Diary of a busy practitioner, juggling work and family somewhere in England. This week: troublesome opponents

I’m sad to find myself for the second time in six months having a moan about my opponents. 


I have two matters on where my opponents are acting for executors, and in both cases drafted the will in dispute, who are being far from neutral.

The first is a solicitor who, as I say, prepared the will and is personally appointed as the executor. She is so affronted and outraged that I am challenging the will that she will not respond to my letter of claim, apart from on a side issue about whether or not I applied for copies of care home notes before I wrote the letter, and I don’t really know what that has at all to do with the price of fish. I am now having to issue proceedings despite my best efforts to encourage ADR.
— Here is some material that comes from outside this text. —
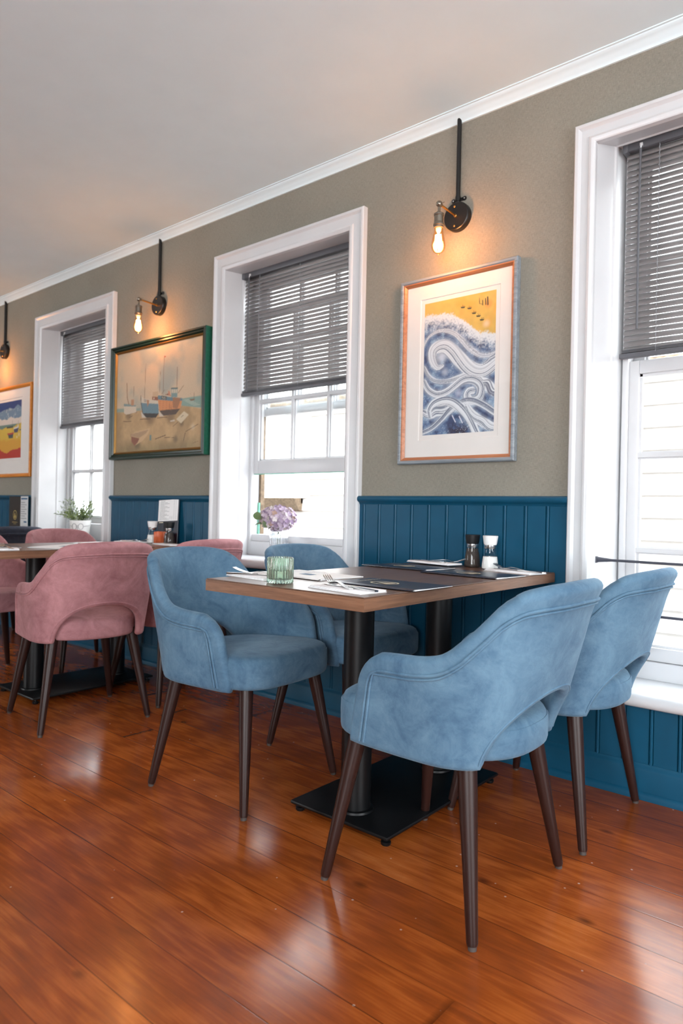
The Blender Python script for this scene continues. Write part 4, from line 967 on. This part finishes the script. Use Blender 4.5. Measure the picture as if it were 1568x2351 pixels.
# ------------------------------------------------------------------ table things
def words(bm, x0, y0, dx, dy, L, seed, h=0.0016, z=0.0, gap=0.5):
    """a line of small printed words as short marks along direction (dx, dy)"""
    r = random.Random(seed); p = 0.0
    while p < L:
        l = r.uniform(0.004, 0.011)
        a = Vector((x0 + dx * p, y0 + dy * p, z)); b = Vector((x0 + dx * min(L, p + l), y0 + dy * min(L, p + l), z)); n = Vector((-dy, dx, 0)) * h / 2
        bm.faces.new([bm.verts.new(q) for q in (a - n, b - n, b + n, a + n)]); p += l + h * 1.1
def emblem(bm, cx, cy, r, z, sx=1.0, sy=1.0, ang=0.0):
    """ring holding three sail-like blades"""
    ca, sa = math.cos(ang), math.sin(ang)
    T = lambda x, y: bm.verts.new((cx + (x * ca - y * sa) * r * sx, cy + (x * sa + y * ca) * r * sy, z))
    n = 36
    o = [T(math.cos(2 * PI * k / n), math.sin(2 * PI * k / n)) for k in range(n)]; i = [T(0.86 * math.cos(2 * PI * k / n), 0.86 * math.sin(2 * PI * k / n)) for k in range(n)]
    for k in range(n): bm.faces.new((o[k], o[(k + 1) % n], i[(k + 1) % n], i[k]))
    for pts in ([(-0.08, 0.68), (-0.60, -0.45), (-0.40, -0.62), (-0.10, -0.70)], [(0.04, 0.55), (0.02, -0.70), (0.30, -0.66), (0.34, -0.40)], [(0.34, 0.20), (0.40, -0.60), (0.62, -0.48)]):
        bm.faces.new([T(*p) for p in pts])
def menu(x, y, deg, label, cover, white_up=False, z=TZ, w=0.297, d=0.205, thick=0.006):
    root = thing('menu_booklet', label, 'menu', (x, y, z), math.radians(deg), None)
    a, b = -w / 2, w / 2; f, k = -d / 2, d / 2
    def prof(o, t):
        # U-shaped folded card, fold towards -y
        up = [(k, 0.0030 + o), (k - 0.05, 0.0032 + o), (f + 0.07, thick * 0.7 + o), (f + 0.03, thick + o), (f + 0.012, thick + o)]
        bend = [(f + 0.004, thick * 0.8 + o * 0.6), (f + 0.001 - o, thick * 0.5), (f + 0.004, 0.0012)]
        lowr = [(f + 0.012, 0.0006), (k, 0.0006)]
        path = up + bend + lowr
        return path + [(yy + (0 if i not in (5, 6, 7) else t), zz - t if i < 5 else zz + t * 0.4) for i, (yy, zz) in reversed(list(enumerate(path)))]
    bm = B(); extrude_profile_x(bm, prof(0.0004, 0.0006), a, b); finish('cover', bm, M['paper'] if white_up else cover, root, True, 40)
    bm = B(); extrude_profile_x(bm, [(yy * 0.99, zz) for yy, zz in [(k, 0.0012), (k, 0.0024), (f + 0.07, thick * 0.7 - 0.0006), (f + 0.03, thick - 0.0010), (f + 0.012, thick - 0.0010), (f + 0.012, 0.0012)]], a - 0.0004, b + 0.0004); finish('pages', bm, M['paper'], root, False)
    bm = B(); zt = lambda yy: float(np.interp(yy, [f + 0.03, f + 0.07, k - 0.05, k], [thick, thick * 0.7, 0.0032, 0.003])) + 0.0009
    if not white_up:
        emblem(bm, -0.01, -0.010, 0.036, zt(-0.046) + 0.0002, 1.25, 1.0, PI * 0.5); words(bm, -0.085, 0.070, 0, -1, 0.11, 5, 0.004, zt(-0.05) + 0.0002); words(bm, -0.098, 0.050, 0, -1, 0.07, 6, 0.002, zt(-0.05) + 0.0002)
        finish('printing', bm, M['palefoil'], root, False)
    else:
        box(bm, -0.02, 0.03, -0.02, 0.01, zt(-0.02), zt(-0.02) + 0.0002)
        for q in range(9): words(bm, -0.12, 0.085 - 0.008 * q, 1, 0, 0.09 + 0.02 * (q % 3), 30 + q, 0.0012, zt(-0.02))
        finish('printing', bm, M['blueink'], root, False)
    return root
def napkin(x, y, deg, w, d, label, z=TZ):
    bm = B(); box(bm, -w / 2, w / 2, -d / 2, d / 2, 0.0, 0.0022, 0.0008, 2); box(bm, -w / 2 + 0.001, w / 2 - 0.003, -d / 2 + 0.002, d / 2 - 0.001, 0.0022, 0.0046, 0.0009, 2); box(bm, -w / 2 + 0.004, w / 2 - 0.001, -d / 2 + 0.004, d / 2, 0.0046, 0.0066, 0.0009, 2)
    o = finish('folded_napkin', bm, M['napkin'], None, True, 40); o.location = (x, y, z); o.rotation_euler = (0, 0, math.radians(deg)); return tag(o, label, 'napkin')
def strip(bm, pts, t=0.0016):
    """flat metal strip: pts = (x, halfwidth, z)"""
    top = [(bm.verts.new((x, -h, z + t)), bm.verts.new((x, h, z + t))) for x, h, z in pts]; bot = [(bm.verts.new((x, -h, z)), bm.verts.new((x, h, z))) for x, h, z in pts]
    for i in range(len(pts) - 1):
        a, b, c, d = top[i], top[i + 1], bot[i], bot[i + 1]
        bm.faces.new((a[0], b[0], b[1], a[1])); bm.faces.new((c[0], c[1], d[1], d[0])); bm.faces.new((a[0], c[0], d[0], b[0])); bm.faces.new((a[1], b[1], d[1], c[1]))
    bm.faces.new((top[0][0], top[0][1], bot[0][1], bot[0][0])); bm.faces.new((top[-1][0], bot[-1][0], bot[-1][1], top[-1][1])); 
def fork(x, y, deg, label, z):
    root = thing('fork', label, 'fork', (x, y, z), math.radians(deg))
    bm = B(); strip(bm, [(-0.095, 0.006, 0.001), (-0.088, 0.009, 0.001), (-0.05, 0.007, 0.003), (0.0, 0.004, 0.009), (0.025, 0.0035, 0.009), (0.040, 0.008, 0.006), (0.055, 0.0115, 0.004), (0.063, 0.0118, 0.005)]); recalc(bm); finish('handle', bm, M['steel'], root, True, 50)
    for k in range(4):
        bm = B(); yy = -0.0096 + 0.0064 * k
        strip(bm, [(0.060, 0.0022, 0.0045), (0.080, 0.0019, 0.009), (0.098, 0.0015, 0.015), (0.106, 0.0008, 0.019)]); bmesh.ops.translate(bm, verts=bm.verts[:], vec=(0, yy, 0)); recalc(bm); finish('tine', bm, M['steel'], root, True, 50)
    return root
def knife(x, y, deg, label, z):
    root = thing('knife', label, 'knife', (x, y, z), math.radians(deg))
    bm = B(); strip(bm, [(-0.105, 0.006, 0.0), (-0.09, 0.0085, 0.0), (-0.02, 0.0065, 0.001), (0.0, 0.005, 0.001)], 0.0042); recalc(bm); finish('handle', bm, M['steel'], root, True, 50)
    bm = B(); strip(bm, [(0.0, 0.005, 0.002), (0.015, 0.008, 0.002), (0.075, 0.0085, 0.001), (0.098, 0.006, 0.001), (0.108, 0.001, 0.001)], 0.0014); recalc(bm); finish('blade', bm, M['steel'], root, True, 50); return root
NZ = TZ + 0.0067
# near table: four settings
menu(-1.165, -0.880, 0, 'navy menu booklet at the near right corner of the front table', M['navy'])
menu(-1.505, -0.860, -3, 'white topped menu lying behind the green glass', M['navy'], white_up=True)  # cover and pages both drawn white
menu(-1.500, -0.300, -2, 'navy menu with gold oval emblem lying at the far left of the front table', M['navy'])
menu(-1.180, -0.372, -3, 'navy menu booklet on the front table in front of the pepper and salt mills', M['navy'])
napkin(-1.165, -1.075, -6, 0.20, 0.10, 'white folded napkin at the front corner of the near table'); fork(-1.205, -1.060, 150, 'fork lying on the front corner napkin, tines raised', NZ); knife(-1.15, -1.080, 170, 'knife lying beside the fork on the front corner napkin', NZ)
napkin(-1.560, -1.030, -8, 0.20, 0.10, 'white folded napkin left of the green glass'); knife(-1.56, -1.030, 20, 'knife on the napkin left of the green glass', NZ); fork(-1.55, -1.010, 200, 'fork on the napkin left of the green glass', NZ)
napkin(-1.500, -0.115, -12, 0.23, 0.085, 'white folded napkin on top of the emblem menu by the wall', TZ + 0.0075); fork(-1.46, -0.100, -10, 'fork on the napkin by the wall left of the pepper mill, tines pointing up', NZ + 0.0075); knife(-1.53, -0.118, 165, 'knife on the napkin by the wall left of the pepper mill', NZ + 0.0075)
napkin(-1.130, -0.150, -14, 0.21, 0.095, 'white folded napkin at the far right corner of the front table'); fork(-1.125, -0.150, 165, 'fork on the far right napkin beside the salt mill', NZ); knife(-1.11, -0.165, 170, 'knife on the far right napkin beside the salt mill', NZ)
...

On another matter an opponent has said they won’t be responding to my letter of claim because it doesn’t comply with the (voluntary) ACTAPs pre-action protocol. I wouldn’t mind, except it does. All they have done is increase costs and delay.

But my favourite recent moment was when I was on the telephone to a young whipper-snapper who, when he wouldn’t listen and I calmly repeated my question again, said 'you really must calm down, dear'.

Calm down, dear? CALM DOWN? I was perfectly calm, if assertive, before he said that but I was blooming livid afterward. 'Calm down, dear' is only a step away from 'you’re being hysterical' and 'hysterical' is half a skip away from 'hormonal'. If that lawyer was reprimanded recently for calling an opponent a plonker, what would the SRA make of such misogynistic language? Shall I ask them?

I accept that you will have the odd client who will simply ask you to be obstructive. I hope you are advising that odd client of the costs consequences of that approach. But I don’t think that this is what is happening with the examples above. I think, in each case, the beneficiaries would very much like to settle the matter, as would my clients.

So why the attitude? I think there are a number of reasons. I think the solicitor who is affronted at us challenging 'her' will is pretty stressed out. She is trying to get my letters off her desk as quickly as possible. She is lacking in confidence, for some reason, about her will and is therefore ultra-sensitive about it.

I think the whipper-snapper, oddly for a litigator, doesn’t know how to deal with confrontation. I have the same issue with my husband. He can’t discuss things in the quick, articulate way that I can, being a professional quick, articulate discusser of things. He gets flustered in the moment and walks off. That’s what the whipper-snapper did- he got flustered and wanted to stop the conversation rather than answer my question.

Just to reiterate, my tone was polite and calm throughout and 'do you mind if I get back to you on that one' would have been a totally acceptable answer. Instead, five minutes after the call I received an aggressive email from him - still not answering my question. It reminds me of the keyboard warriors on our local Facebook page who moan about neighbours rather than knocking on their doors and talking it through.

And the solicitor who has insisted my letter of claim isn’t good enough? I think they are deliberately being obstructive to increase their own costs.

I will almost always advise my clients to engage with ADR and approach a dispute constructively. Perhaps with an extremely frivolous claim I might advise a client not to throw too much at it, but even then responding to the claim comprehensively can prevent it going any further. And maybe mediation might be inappropriate is where there is a huge imbalance of power, but in such a case resolving the dispute efficiently with other types of ADR is surely crucial to prevent the vulnerable party having to deal with court proceedings.

So just a reminder: it has to be in your client’s best interests to bring about a resolution to a dispute quickly. Compromising is better than risking a judge on a bad day. This is not about you, and if it is slightly about you (because you drafted the will, for example) remember this is why we have insurance. You will not be a happy, fulfilled lawyer if you deliberately inflame disputes to increase your own costs. You also won’t get repeat business. If you can’t communicate effectively with another professional, maybe reconsider your career choices. But never underestimate what small circles we move in - if your opponent has a bad opinion of you as a lawyer, or a human being, they won’t be employing you any time soon.